Пишет, не переставая, без выходных и каникул – у нас бы его назвали «двужильным». Как заметила Леонора Вудхаус, его падчерица (и, по совместительству, секретарь и консультант, человек ему очень близкий, в чем-то даже ближе жены), в статье-воспоминании «Вудхаус дома», напечатанной в лондонском «Strand Magazine», в январском номере за 1929 год[41]
: «Выходные для него – это когда он пишет пьесу вместо романа или рассказ вместо мюзикла».Пишет быстро и в охотку, за три утренних часа ему удается сделать то, на что другому понадобилась бы не одна неделя. Роман – и это притом, что он по многу раз переписывает написанное – может написать за пару месяцев. Тем элитарным критикам, которые считают грехом писательскую плодовитость, Вудхаус отвечал, что его раздражают не столько насмешки над его «перепроизводством», сколько намеки, будто «писать много» значит «писать плохо». Я пишу очень тщательно и даже несколько медлительно, – разъяснял Вудхаус своим оппонентам, – и посвящаю работе намного больше часов в день, чем удается выкроить некоторым писателям.

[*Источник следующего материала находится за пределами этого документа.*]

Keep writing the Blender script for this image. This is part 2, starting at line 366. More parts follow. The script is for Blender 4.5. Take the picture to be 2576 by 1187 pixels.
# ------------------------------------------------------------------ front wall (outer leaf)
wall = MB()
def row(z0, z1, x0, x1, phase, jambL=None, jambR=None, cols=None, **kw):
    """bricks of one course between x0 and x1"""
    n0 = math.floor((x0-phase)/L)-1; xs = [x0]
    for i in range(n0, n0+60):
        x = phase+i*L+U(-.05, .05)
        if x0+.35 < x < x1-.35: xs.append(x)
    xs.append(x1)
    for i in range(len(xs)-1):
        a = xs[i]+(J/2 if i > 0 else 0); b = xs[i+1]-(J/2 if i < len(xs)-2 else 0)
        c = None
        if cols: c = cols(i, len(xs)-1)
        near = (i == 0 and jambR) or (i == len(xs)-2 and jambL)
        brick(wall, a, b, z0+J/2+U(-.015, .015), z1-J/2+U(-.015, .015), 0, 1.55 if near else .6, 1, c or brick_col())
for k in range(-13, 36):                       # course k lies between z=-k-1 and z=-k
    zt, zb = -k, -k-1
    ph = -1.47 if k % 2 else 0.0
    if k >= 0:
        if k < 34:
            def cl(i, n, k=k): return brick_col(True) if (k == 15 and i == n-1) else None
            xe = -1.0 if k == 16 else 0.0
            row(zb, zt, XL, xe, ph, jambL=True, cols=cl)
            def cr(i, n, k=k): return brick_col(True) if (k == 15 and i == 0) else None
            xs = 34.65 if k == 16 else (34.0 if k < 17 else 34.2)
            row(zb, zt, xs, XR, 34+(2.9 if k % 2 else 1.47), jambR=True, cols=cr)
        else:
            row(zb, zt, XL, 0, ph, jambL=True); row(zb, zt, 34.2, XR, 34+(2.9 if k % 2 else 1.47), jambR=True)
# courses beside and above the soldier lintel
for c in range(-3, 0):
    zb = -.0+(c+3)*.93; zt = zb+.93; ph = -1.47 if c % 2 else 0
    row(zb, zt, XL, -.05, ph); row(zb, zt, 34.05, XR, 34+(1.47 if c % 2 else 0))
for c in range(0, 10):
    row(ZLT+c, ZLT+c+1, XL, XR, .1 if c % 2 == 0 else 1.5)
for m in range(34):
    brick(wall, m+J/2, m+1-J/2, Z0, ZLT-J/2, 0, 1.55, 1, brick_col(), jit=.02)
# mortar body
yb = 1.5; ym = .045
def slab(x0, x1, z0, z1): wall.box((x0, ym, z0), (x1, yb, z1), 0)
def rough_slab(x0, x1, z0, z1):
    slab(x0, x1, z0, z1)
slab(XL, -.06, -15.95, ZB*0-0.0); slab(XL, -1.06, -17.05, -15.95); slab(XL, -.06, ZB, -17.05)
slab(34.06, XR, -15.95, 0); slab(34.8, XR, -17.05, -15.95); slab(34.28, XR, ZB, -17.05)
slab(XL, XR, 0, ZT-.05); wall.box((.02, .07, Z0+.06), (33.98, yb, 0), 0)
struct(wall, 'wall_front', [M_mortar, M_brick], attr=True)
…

Больше всего времени и сил уходит у него не на написание книги, а на составление плана, на то, чтобы выстроить сюжет, продумать «поведение» действующих лиц, что́ они говорят и как. Пишет сразу на машинке, но большинство страниц остаются недописанными и развешиваются по стенам кабинета в ожидании заключительного, решающего «мазка». Причем чем выше страницы повешены, тем ближе напечатанный на них текст к завершению. Так, чтобы рукопись постоянно была на виду, работал, например, и Генри Миллер. Редактирует себя Вудхаус безжалостно: пять страниц ему ничего не стоит ужать до одного абзаца; он убежден: от сокращения текст, тем более смешной, только выиграет. И верно, комический жанр краток по определению.
Кстати, о пишущей машинке. У Вудхауса их несколько, одна лучше, современнее, совершеннее другой. Но любит он только ту, самую первую, подержанную, которую купил по приезде в Америку. Постоянно отдает ее в починку, повсюду ее с собой возит, никому не разрешает к ней прикасаться и – в прямом и переносном смысле – сдувает со своего любимого «Монарха» пылинки. Пишущая машинка – единственный «гаджет», которым Вудхаус охотно пользовался. Технических новинок и усовершенствований он терпеть не мог, похож был в этом смысле на прустовскую Франсуазу, которая «испытывала к телефону атавистический страх» и для которой «подойти к аппарату было равносильно посещению заразного больного»[42]
.Старая пишущая машинка – не единственная сердечная привязанность Вудхауса. Китайские мопсы – ничуть не меньшая.